David Isenberg just gave an amazing, stirring address on the Stupid Network at Supernova. My notes:
Sure you can do Internet on the phone network — you can do Internet on smoke signals, too. It's yesterday's news. The best network is a stupid network, which supplies simple connections, but no "services." Instead, "services" are created by smart, network-enabled products, designed for any networked application. Bring them home and plug them in.
[He holds up a slim cable containing 864 fibers that can be run down your street or under it] Two of these fibers could handle the peak load of the entire United States. You can light this up at a gigabit, just for your home — that's the capacity of a telephone office of a city of 100,000 people. In two or three years, you can have an entire telephone company's worth of bandwidth in your house for $2,000.
The phone companies value artificial scarcity.

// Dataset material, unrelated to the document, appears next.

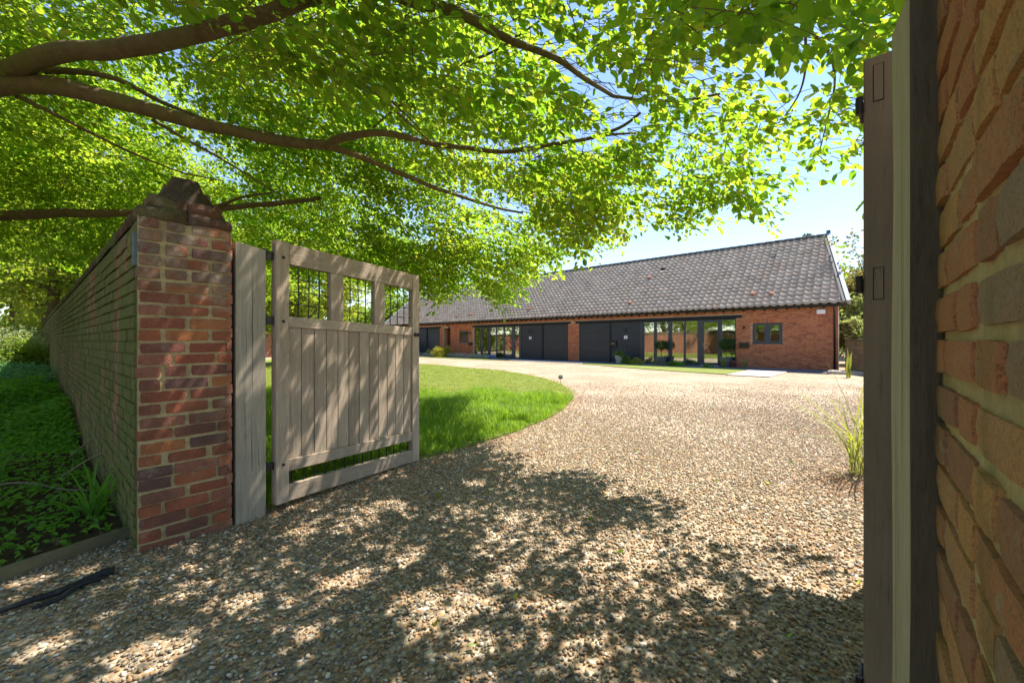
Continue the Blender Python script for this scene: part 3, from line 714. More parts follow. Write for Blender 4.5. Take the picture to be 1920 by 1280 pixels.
# beams, gutter, downpipes
for a, c in ((3.57, 12.85), (13.2, 22.35), (26.2, 33.8)): hp('lintel', 'beam', (a, c, -.012, .28, 2.352, 2.498), ch=.006)
gt = hp('gutter_board', 'beam', (-.25, 35.1, -.20, -.17, EZ-.02, EZ+.1))
b = MB(HF); n = 8; vs = []; fs = []
for xx in (-35.2, .32):
    for k in range(n+1): a_ = math.pi+math.pi*k/n; vs.append((xx, -.262+.055*math.cos(a_), EZ+.062+.055*math.sin(a_)))
for k in range(n): fs.append((k, k+1, n+2+k, n+1+k))
b.add(vs, fs); b.build('gutter', M['black'], hs, True, fix=False)
for tt in (.12, 25.15):
    b = MB(HF); b.tube([(-tt, -.26, EZ), (-tt, -.24, EZ-.1), (-tt, -.06, EZ-.22), (-tt, -.055, .02)], .034, 10); 
    for z in (.4, 1.3, 2.2): b.box(-tt-.05, -tt+.05, -.06, -.001, z-.015, z+.015)
    b.build('downpipe', M['black'], hs, True)
k = 0
while .45+k*.43 < 34.8: 
    tt = .45+k*.43; hp('rafter_end', 'beam', (tt, tt+.05, -.168, -.004, EZ-.075, EZ+.005)); k += 1
# roof: battens base plus pantiles
SL = math.hypot(W+.25, RZ-(EZ+.09)); up = (NI*(W+.25)+Vector((0,0,RZ-(EZ+.09))))/SL; rn = (-DL).cross(up).normalized()
if rn.z < 0: rn = -rn
def RP(t, s, lift=0): return H(t, -.25, EZ+.09)+up*s+rn*lift
def tr(s): return -.3+SKE*s/SL
b = MB(); vs = [RP(-.3, 0), RP(35.1, 0), RP(35.1, SL), RP(-.3+SKE, SL)]; vv = vs+[v-rn*.06 for v in vs]
b.add(vv, [(0,1,2,3),(7,6,5,4)]+[(i,(i+1)%4,(i+1)%4+4,i+4) for i in range(4)]); b.build('roof_underlay', M['beam'], hs)
b = MB(); vs = [H(-.3+SKE, W, RZ), H(35.1, W, RZ), H(35.1, 2*W+.25, EZ+.09), H(1.6, 2*W+.25, EZ+.09)]; vv = vs+[v-Vector((0,0,.08)) for v in vs]
b.add(vv, [(0,1,2,3),(7,6,5,4)]+[(i,(i+1)%4,(i+1)%4+4,i+4) for i in range(4)]); b.build('back_roof', M['tile'], hs)
ROWS = 18; G = SL/ROWS; TWD = .30
prof = [(0, .045), (.12, .070), (.25, .058), (.38, .024), (.52, .003), (.68, .0), (.84, .010), (1.0, .038)]
def tile_geo():

    vs = []; n = len(prof)
    for (x, h) in prof: vs.append((x*TWD, 0, h+.026))          # front lip, raised
    for (x, h) in prof: vs.append((x*TWD, G+.03, h+.004))      # back, under the next row
    for (x, h) in prof: vs.append((x*TWD, .0, h+.006))         # lip underside
    fs = [(i, i+1, n+i+1, n+i) for i in range(n-1)] + [(2*n+i, 2*n+i+1, i+1, i) for i in range(n-1)]
    return vs, fs
tv, tf = tile_geo(); tm = MB(); tm.add(tv, tf); tme = tm.mesh('roof_tile', M['tile'], fix=False); smooth(tme)
tme.polygons.foreach_set('use_smooth', [i < len(prof)-1 for i in range(len(tme.polygons))])
MR = Matrix(((-DL.x, up.x, rn.x, 0), (-DL.y, up.y, rn.y, 0), (-DL.z, up.z, rn.z, 0), (0,0,0,1)))
cnt = 0; mi = MB(); tiles = []
for r_ in range(ROWS):
    t_ = tr(r_*G+G*.5)+.12; c = 0
    while t_ < 34.9:
        tiles.append((t_, r_)); t_ += TWD
def tile_M(t_, r_): 
    j = random.Random(int(t_*1000)+r_)
    return Matrix.Translation(RP(t_+TWD, r_*G-.01, j.uniform(0,.004))) @ MR @ Matrix.Rotation(j.uniform(-.012,.012), 4, 'Z')
# snap the columns so that humps line up from row to row
tiles = [(math.floor((t_)/TWD)*TWD+.02, r_) for t_, r_ in tiles]
tiles.sort(key=lambda q: q[0])
for k, (t_, r_) in enumerate(tiles):
    if t_ < tr(r_*G)-.13: continue
    if cnt < 298: obj_mesh('roof_tile', tme, hs, tile_M(t_, r_)); cnt += 1
    else: mi.add(tv, tf, tile_M(t_, r_))
o = mi.build('roof_tiles', M['tile_i'], hs, fix=False); smooth(o.data); tag(o, kind='stuff')
b = MB(); 
for (o0, o1, l0, l1, nm) in ((-.12, .14, .0, .11, 'verge'), ):
    vs = [RP(-.3+o0, -.02, l1), RP(-.3+o1, -.02, l1), RP(-.3+SKE+o1, SL, l1), RP(-.3+SKE+o0, SL, l1)]; vv = vs+[v-rn*.05 for v in vs]
    b.add(vv, [(0,1,2,3),(7,6,5,4)]+[(i,(i+1)%4,(i+1)%4+4,i+4) for i in range(4)])
b.build('verge_flashing', M['ridge'], hs)
b = MB(); vs = [RP(-.42, -.03, .15), RP(-.28, -.03, .15), RP(-.28+SKE, SL, .15), RP(-.42+SKE, SL, .15)]; vv = vs+[v-rn*.2 for v in vs]
b.add(vv, [(0,1,2,3),(7,6,5,4)]+[(i,(i+1)%4,(i+1)%4+4,i+4) for i in range(4)]); b.build('verge_capping', M['lead'], hs)
b = MB(); vs = [RP(34.95, -.03, .08), RP(35.15, -.03, .08), RP(35.15, SL, .08), RP(34.95, SL, .08)]; vv = vs+[v-rn*.15 for v in vs]
b.add(vv, [(0,1,2,3),(7,6,5,4)]+[(i,(i+1)%4,(i+1)%4+4,i+4) for i in range(4)]); b.build('verge_capping', M['lead'], hs)
rv = []; rf = []; n = 7
for e in (0, .455):
    for k in range(n+1): a_ = math.pi*k/n; rv.append((e, .14*math.cos(a_), .14*math.sin(a_)-.07+(.012 if e == 0 else 0)))
for k in range(n): rf.append((k, k+1, n+2+k, n+1+k))
rf.append(tuple(range(n+1)))
rt = MB(); rt.add(rv, rf); rme = rt.mesh('ridge_tile', M['ridge']); smooth(rme)
tt = .7
while tt < 35: obj_mesh('ridge_tile', rme, hs, Matrix.Translation(H(tt+.45, W, RZ+.06)) @ Matrix(((-DL.x, NI.x, 0, 0), (-DL.y, NI.y, 0, 0), (0, 0, 1, 0), (0,0,0,1)))); tt += .45
hp('ridge_end_block', 'ridge', (.60, .76, W-.12, W+.12, RZ-.1, RZ+.26), ch=.01)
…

The most malleable of all laws (Moore's Law, Gilder's Law) is accounting law — depreciation (as we saw with Enron). Bean counters assume the net will be replaced in five years — but with the rate of growth in Gilder's Law, it's like replacing the paperboy's bicycle with a rocket-ship. The paper-boy can't deliver papers on a rocket-ship. [me: yay! obsolete paper-boys!]
Engineering effort doesn't scale like Moore or Gilder — one engineer can only do one engineer's worth of work. If we increase the amount of engineering required for our rocket-ship net, we'll run out of engineers. So keep it simple, stupid. All the smarts in the network should be at the ends, in PCs or devices, not in routers or other network pieces.
Internetworking shifts control and value-creation from the network owner to the end-user. A conventional telephone call touches every node in every network, and every node's owner can add features — call waiting, etc. The Internet's job is to ignore network-specific differences, like call waiting. Call-waiting is defined at the end-points between both parties on the conversation.
Networks that add cool features break the stupidity principle.
The Internet makes telephony into just another application. Traditionally, you need telephone wires, poles, network and service. You pay for the service, though, not all the hardware. The telephone company does business this way, it's the only way they know.
In a stupid network, telephony is just an application. The telcos know how to string wires and put up poles, but not how to make money on 'em. That's why all the winning apps weren't built by telcos: email, ecommerce, the Web, blogging, etc.
Most of the important future communications applications haven't been discovered yet. This is the green-screen, command-line era of telephony.
Inn the telco world, they charge money for providing this voice application and spend the money to support the network and physical plant.
In the stupid netowrk, the physical layer is designed for anything digital. The network layer is Internet protocol. The applications are anything: data, video, voice, whatever.
MSFT may have a monopoly, but it doesn't have the poles-and-wires monopolistic advantage that the telcos have. The potential for a marketplace in stupidnet applications exists.
So in the stupidnet world, who pays for the physical layer: poles, wires and so on? The wires are usually an expense subsidized by the voice service. When voice is free, who will keep putting poles up?
The telco won't make the transition. They're too addicted to their business. The cable-companies may have a better shot, but they're addicted to video entertainment business. They don't want to put in a net that will let anyone get any video signal they want from anywhere. Municipalities: there are 125 cities in the US that are actively investigating their own fiber nets. Utilities have wire and pipes in our homes. New kinds of companies may do it. Customers and corporations own their own networks.
Stupidnet has its own values: First Amendment, decentralization, not any-color-you-like-so-long-as-its-black.
Remember: Goliath lost! It takes smart people to build the stupidnet!